Politikus Sengkuni  modern tahu bahwa demokrasi itu ada periodenya. Namun setiap saat hanya mau mendongkel dan mengintai kejatuhan si pemenang. Apapun dilakukan untuk mengambil alih kursi kepemimpinan. Dan sejatinya pun mereka tidak mampu sama sekali untuk memimpin.
Kalau mendapatkan kepercayaan untuk memimpin, mereka abai akan tanggung jawab. Karena memang mereka sejak awal tidak siap untuk menjadi pemimpin. Apa yang dilakukan bukan apa yang seharusnya mereka kerjakan. Foya-foya, bagi-bagi proyek, atau kemunduran dalam pemerintahan. Jelas karena ketidaksiapan. Sengkuni tidak pernah menyiapkan Kurawa untuk memimpin, namun berkuasa.
Energi negatif. Apa yang dibawa oleh Sengkuni adalah luka batin. Pencarian kompensasi atas luka itu adalah energi negatif. Nah Kurawa menjadi alat-alatnya yang paling efektif untuk membangun citra dirinya yang terkoyak itu. eksistensi dengan menularkan ilmu ngawur, ugal-ugalan, dan haus kuasa itu adalah energi negatif.
Pendidikan ala Sengkuni itu kepuasan batin atas luka jiwanya, bukan kebaikan secara obyektif, namun apa yang ia yakini sesuai dengan jiwa luka dan kecilnya itu. Ciri itu bisa dilihat, tidak mendengarkan selain kata Sengkuni. Sengkuni rujukan satu-satunya, meskipun salah. Tidak ada yang bisa mempengaruhi Kurawa, karena indoktrinasi demikian kuat oleh Sengkuni.

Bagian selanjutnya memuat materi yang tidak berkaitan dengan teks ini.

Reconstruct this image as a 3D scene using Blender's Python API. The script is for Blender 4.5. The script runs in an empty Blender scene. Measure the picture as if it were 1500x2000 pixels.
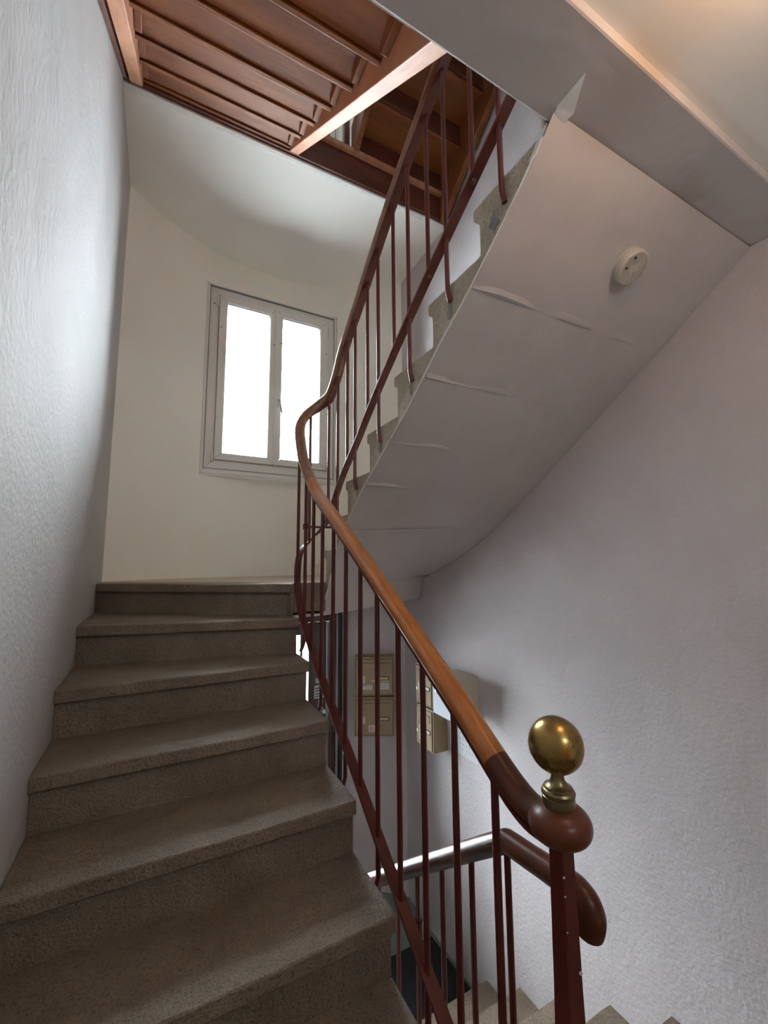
import bpy, bmesh, math, random
from mathutils import Vector, Matrix
random.seed(4)
S = bpy.context.scene
C = S.collection

# ------------------------------------------------------------------ camera
# world: X across the building, Y away from the camera, Z up; the lens is at the origin
cam = bpy.data.cameras.new('camera'); camo = bpy.data.objects.new('camera', cam); C.objects.link(camo)
Rv = Vector((0.88246, -0.47034, -0.00660)); Uv = Vector((-0.05017, -0.10807, 0.99288)); Fv = Vector((0.46770, 0.87584, 0.11897))
m = Matrix((Rv, Uv, -Fv)).transposed().to_4x4()
camo.matrix_world = m
cam.sensor_fit = 'VERTICAL'; cam.sensor_height = 36.0; cam.lens = 822.13 / 2000 * 36
cam.clip_start = 0.02; cam.clip_end = 200
S.camera = camo

# ------------------------------------------------------------------ world: bright overcast sky
w = bpy.data.worlds.new('sky'); S.world = w; w.use_nodes = True
nt = w.node_tree; nt.nodes.clear()
o_ = nt.nodes.new('ShaderNodeOutputWorld'); bg = nt.nodes.new('ShaderNodeBackground')
tc = nt.nodes.new('ShaderNodeTexCoord'); nz = nt.nodes.new('ShaderNodeTexNoise'); rp = nt.nodes.new('ShaderNodeValToRGB')
nz.inputs['Scale'].default_value = 1.6; nz.inputs['Detail'].default_value = 4
rp.color_ramp.elements[0].position = 0.3; rp.color_ramp.elements[0].color = (0.84, 0.91, 1.0, 1)
rp.color_ramp.elements[1].position = 0.7; rp.color_ramp.elements[1].color = (0.92, 0.96, 1.0, 1)
nt.links.new(tc.outputs['Generated'], nz.inputs['Vector']); nt.links.new(nz.outputs['Fac'], rp.inputs['Fac'])
nt.links.new(rp.outputs['Color'], bg.inputs['Color']); nt.links.new(bg.outputs['Background'], o_.inputs['Surface'])
bg.inputs['Strength'].default_value = 30.0

def area(name, loc, rot, sx, sy, power, col, portal=False):
    l = bpy.data.lights.new(name, 'AREA'); l.shape = 'RECTANGLE'; l.size = sx; l.size_y = sy; l.energy = power; l.color = col
    ob = bpy.data.objects.new(name, l); C.objects.link(ob); ob.location = loc; ob.rotation_euler = rot
    if portal: l.cycles.is_portal = True
    return ob
# portals in the two stair windows, the added rear opening and the glazed front door (they only guide sampling of the sky)
area('window_portal', (0.81, 3.80, 1.49), (math.radians(-90), 0, 0), 1.1, 1.6, 1, (1, 1, 1), True)
area('window_portal', (0.81, 3.80, 4.37), (math.radians(-90), 0, 0), 1.1, 1.6, 1, (1, 1, 1), True)
area('rear_fill_portal', (0.55, -1.36, 0.84), (math.radians(90), 0, 0), 0.42, 0.22, 1, (1, 1, 1), True)
area('door_portal', (0.70, 3.72, -1.45), (math.radians(-90), 0, 0), 1.2, 2.2, 1, (1, 1, 1), True)

S.view_settings.view_transform = 'Standard'; S.view_settings.look = 'None'
S.view_settings.gamma = 1.0; S.view_settings.use_curve_mapping = False
S.view_settings.exposure = 1.0
S.cycles.max_bounces = 14; S.cycles.diffuse_bounces = 10; S.cycles.transparent_max_bounces = 12
S.cycles.sample_clamp_indirect = 8.0; S.cycles.caustics_reflective = False; S.cycles.caustics_refractive = False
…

Politikus Sengkuni abad ini, politikus yang menebarkan kecemasan, perilaku menakuti-nakuti, hanya percaya pada kelompoknya saja, pihak luar adalah ancaman dan akan menyerang. Ini jelas khas Sengkunian. Perilaku kerdil sendiri yang diterakan pada pihak lain yang akan menyerang, pertahanan diri yang berlebihan.
Pihak mereka selalu benar dan pihak lain sebagai pelaku kecurangan dan ketidakadilan. Siapakah yang ada dalam barisan Sengkunian? Toh semua pada paham bukan?